Dlaczego jego zdaniem ta część fabuły wydawała mu się bezużyteczna?
Oscarowy film z Tomem Hanksem zna chyba każdy, a kultową sentencję „Życie jest jak pudełko czekoladek” potrafimy zacytować obudzeni z głębokiego w snu w środku nocy. Słynny bieg Forresta Gumpa czy rozważań na ławce na zawsze zapisały się w pamięci każdego, kto chociaż raz obejrzał ten film. Cała jego koncepcja opiera się bowiem na dwóch równoległe współgrających ze sobą osiach czasu: teraźniejszą, w której bohater siedzi na ławce w parku i zwierza się każdej napotkanej osobie ze swoich przeżyć oraz na jego wspomnieniach.

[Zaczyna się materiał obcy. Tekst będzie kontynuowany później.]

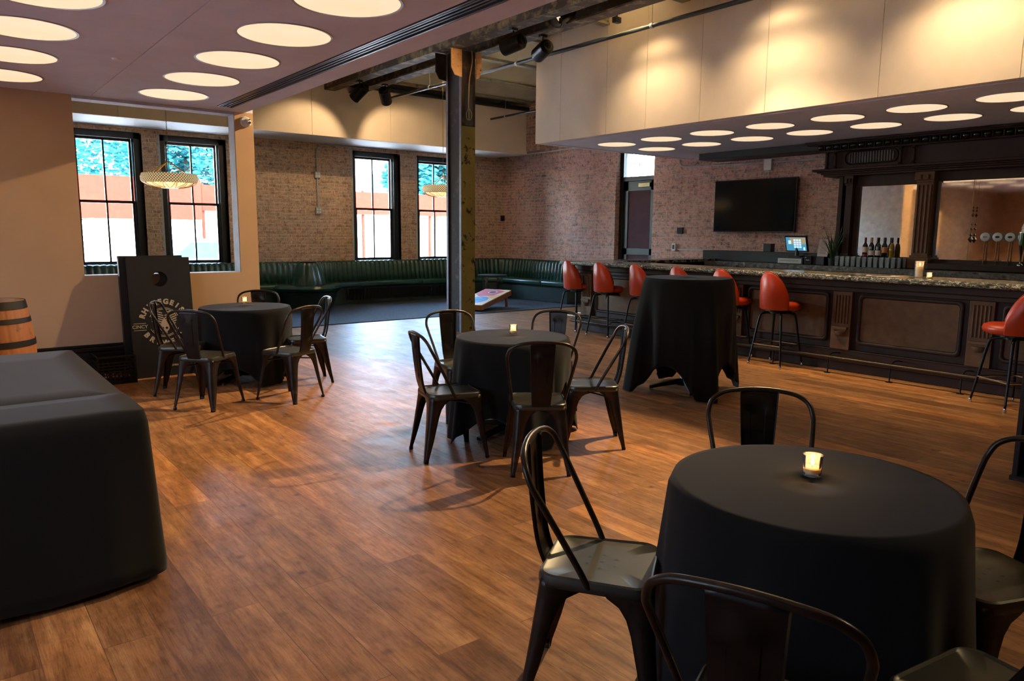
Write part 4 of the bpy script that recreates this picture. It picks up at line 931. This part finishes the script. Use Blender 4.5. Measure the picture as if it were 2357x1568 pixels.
# ------------------------------------------------------------------ chairs
def metal_chair(label, group):
    t = thing('metal_chair', label, 'chair', (0, 0, -9), 0, group)
    bm = bmesh.new(); pts = []
    for x, y in rrect(.352, .352, .055, 6): pts.append((x * (1 - .10 * max(0, -y) / .18), y + (.0 if y > -.1 else -.004)))
    n = len(pts); ring = lambda k, z: [bm.verts.new((x * k, y * k, z)) for x, y in pts]
    R = [ring(1.03, .415), ring(1.03, .436), ring(1.015, .449), ring(.985, .453), ring(.95, .447), ring(.5, .444)]
    for A, B in zip(R, R[1:]):
        for i in range(n): bm.faces.new((A[i], A[(i + 1) % n], B[(i + 1) % n], B[i]))
    bm.faces.new(R[-1]); obj('seat', bm, MT['gunseat_lit'], t, smooth=True, solid=.003)
    bm = bmesh.new()
    for k in range(7):
        r = 0 if k == 6 else .052; a = k * PI / 3
        lathe(bm, [(0, .4465), (.006, .4465)], 10, c=(r * math.cos(a), r * math.sin(a)))
    obj('drain_holes', bm, 'black', t)
    for sx in (-1, 1):
        for sy in (-1, 1):
            bm = bmesh.new()
            tx, ty = .176 * (1 - (.09 if sy < 0 else 0)), .176; fx, fy = (.215, .215) if sy > 0 else (.19, .235)
            zs = [.436, .41, .385, .35, .30, .22, .14, .08, .03, .0]
            wd = [.150, .135, .098, .078, .066, .056, .046, .036, .027, .026]
            rows = []
            for z, w in zip(zs, wd):
                k = 1 - z / .436; kk = k ** 1.05; cx, cy = tx + (fx - tx) * kk, ty + (fy - ty) * kk
                r = min(.028, w * .45); row = [(cx - w, cy), (cx - r, cy)]
                for q in (22, 45, 68): row.append((cx - r + r * math.sin(math.radians(q)), cy - r + r * math.cos(math.radians(q))))
                row += [(cx, cy - r), (cx, cy - w)]
                rows.append([bm.verts.new((sx * x, sy * y, z)) for x, y in row])
            for a, b in zip(rows, rows[1:]):
                for i in range(len(a) - 1): bm.faces.new((a[i], a[i + 1], b[i + 1], b[i]))
            lg = obj('leg', bm, 'gun', t, smooth='all', solid=.0035)
            bm = bmesh.new(); box(bm, sx * fx - (.024 if sx > 0 else 0), sx * fx + (.024 if sx < 0 else 0), sy * fy - (.024 if sy > 0 else 0), sy * fy + (.024 if sy < 0 else 0), .0, .022); obj('foot_cap', bm, 'black', lg, bevel=.004)
    bm = bmesh.new()
    for s in (-1, 1): tube(bm, [(-.16, s * .16, .36), (0, 0, .375), (.16, -s * .16, .36)], .006, 6)
    obj('cross_brace', bm, 'black', t, smooth='all')
    half = [(.168, -.015, .428), (.180, -.05, .50), (.198, -.115, .62), (.213, -.17, .72), (.215, -.195, .765), (.198, -.215, .81), (.15, -.232, .84), (.075, -.243, .853), (0, -.246, .857)]
    pth = half + [(-x, y, z) for x, y, z in half[-2::-1]]
    bm = bmesh.new(); tube(bm, pth, .0105, 10, 5); obj('back_hoop', bm, 'gun', t, smooth='all')
    bm = bmesh.new(); prf = [(-.176, .425), (-.192, .455), (-.212, .52), (-.226, .62), (-.238, .74), (-.244, .85)]
    P = crom([(0, y, z) for y, z in prf], 4)
    us = [-1, -.97, -.45, -.41, 0, .41, .45, .97, 1]
    def f(u, v):
        p = P[v]; h = (p.z - .425) / .425; w = .058 + .022 * h; emb = 0
        if abs(us[u]) < .44 and .30 < h < .86: emb = .004
        fl = .014 if abs(us[u]) == 1 else 0
        return (us[u] * w, p.y - emb + fl, p.z)
    grid(bm, 9, len(P), f); obj('backrest_splat', bm, 'splat', t, smooth=True, solid=.003)
    return t
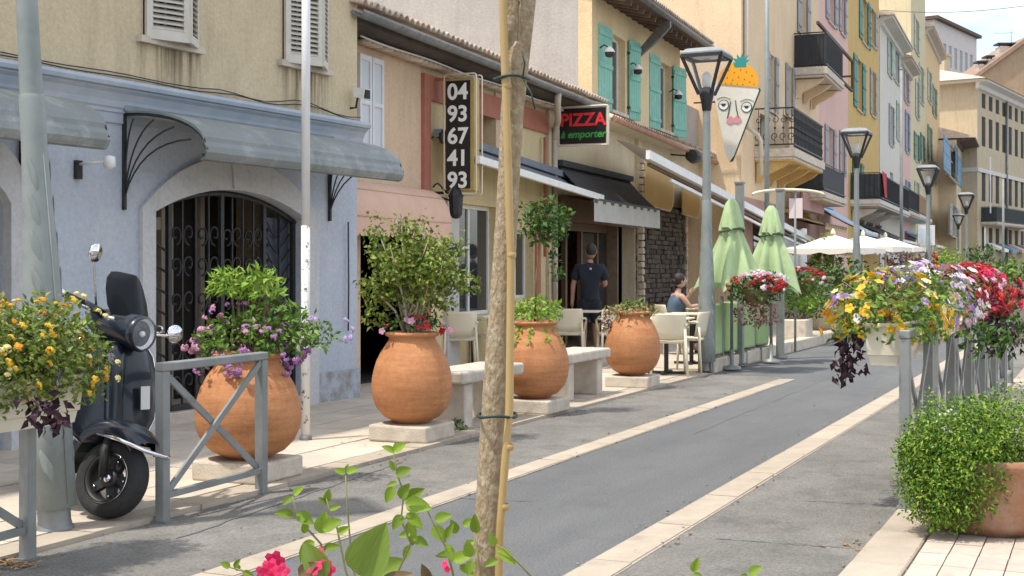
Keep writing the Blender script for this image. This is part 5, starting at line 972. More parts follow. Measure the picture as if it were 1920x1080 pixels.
for s_ in (-1, 1):
    hb = sco.part('handlebar', MB().tube([(-.24,s_*.08,1.08), (-.27,s_*.20,1.11), (-.30,s_*.27,1.125)], .024, 10).xf(ST), BLKP); sco.part('grip', MB().tube([(-.30,s_*.27,1.125), (-.325,s_*.385,1.14)], .019, 10).xf(ST), BPL, hb); sco.part('bar_end', MB().tube([(-.325,s_*.386,1.14), (-.331,s_*.42,1.145)], .021, 10).xf(ST), CHR, hb); sco.part('brake_lever', MB().tube([(-.25,s_*.22,1.10), (-.245,s_*.30,1.10), (-.27,s_*.40,1.105)], .008, 6).xf(ST), CHR, hb)
    if s_ == -1: stalk = [(-.27,-.2,1.13), (-.27,-.26,1.25), (-.28,-.30,1.36)]; mc = (-.28,-.31,1.41)
    else: stalk = [(-.25,.16,1.09), (-.2,.24,1.08), (-.17,.31,1.10)]; mc = (-.17,.35,1.12)
    mi = sco.part('mirror', MB().lathe([(.001,-.014),(.045,-.012),(.056,0),(.052,.010),(.001,.013)], 20, (0,0,0), axis='x').xf(ST @ Matrix.Translation(mc) @ Matrix.Rotation(R(-12*s_), 4, 'Z')), CHR); sco.part('stalk', MB().tube(stalk+[mc], .006, 6).xf(ST), CHR, mi)
for s_ in (-1, 1): sco.part('stand_leg', MB().tube([(-.62,s_*.10,.25), (-.68,s_*.14,.10), (-.74,s_*.17,.015)], .014, 6), BPL)
sco.part('stand_foot', MB().bar((-.56,.17,.22), (-.46,.30,.0), .03, .02), BPL)
# ---------------------------------------------------------------- young staked tree and the planter at its foot, close to the camera
YT = 2.35; tr = T('young_tree', 'young grey barked tree tied to a bamboo cane in the foreground', 'tree', W, (-.045, YT, .5)); s_ = 1/F*YT
def fp(x, y, Y=YT): return at(x, y, Y)
tp = [(908,1400,28),(909,1180,27),(912,1080,26.5),(915,980,25.5),(922,850,25),(930,720,24),(939,580,22.5),(948,440,21.5),(956,300,21),(961,200,22),(965,150,23.5),(969,110,23),(971,85,17),(972,75,4)]
mb = MB(); pts = [fp(x, y) for x, y, r in tp]; rr = [r*s_ for x, y, r in tp]
P2 = []; R2 = []
for i in range(len(pts)-1):
    for k in range(6): e = k/6; P2.append(pts[i].lerp(pts[i+1], e)+Vector((U(-.0006,.0006), U(-.0006,.0006), 0))); R2.append((rr[i]*(1-e)+rr[i+1]*e)*U(.985,1.015))
mb.tube(P2, R2, 18); 
fk = fp(970, 95); BARK2 = pm('young_bark', (.36,.275,.17), (.25,.18,.10), scale=110, rough=.95, bump=.45, bscale=160, dirt=(.50,.43,.32), dscale=70, dpos=(.5,.72), sc3=(1,1,.4)); trk = tr.part('trunk', mb, BARK2)
lm = []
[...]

O mały jednak włos ten słynny klasyk wyglądałby zupełnie inaczej. Jak to możliwe?
Zbyteczne ujęcia
Aktor, wcielający się w tytułowego Forresta przyznał ostatnio w wywiadzie, że w trakcie zdjęć do filmu nie był przekonany do scen na ławce, które wydawały mu się zbyteczne i mało wciągające.
„Muszę przyznać, że wszystkie sceny, które kręciliśmy na ławce w parku w Savannah w stanie Georgia, po prostu kręciliśmy jako filmowe odpady do możliwego wykorzystania przy narracji – powiedział w rozmowie z serwisem filmowym Cinema Blend.”
Tom Hanks w trakcie kręcenia tych ujęć zapytał reżysera Roberta Zemeckisa, jaki jest sens kręcenia ich oraz kogo miałby interesować wariat siedzący na ławce z pudełkiem czekoladek? Jak sam wspomina twórca produkcji nie ulegał jednak jego wątpliwościom:
„Skończyliśmy kręcić te ujęcia, 13 stron samych dialogów, nagrywanych przez półtora dnia. W końcu Bob podszedł do mnie i powiedział: nie wiem, Tom; to grząski grunt, nigdy nie wiesz, co ludzie z tego wyniosą.”
Intuicja nie zawiodła jednak reżysera, który postanowił nie posłuchać się Hanksa i dodać sceny z ławką do fabuły, które dziś są chętnie przytaczane przez każdą osobę, jaka miała szansę obejrzeć tę słynną opowieść. Co więcej, wątek przeszedł do historii kina i został uznany jako jeden z najbardziej kultowych.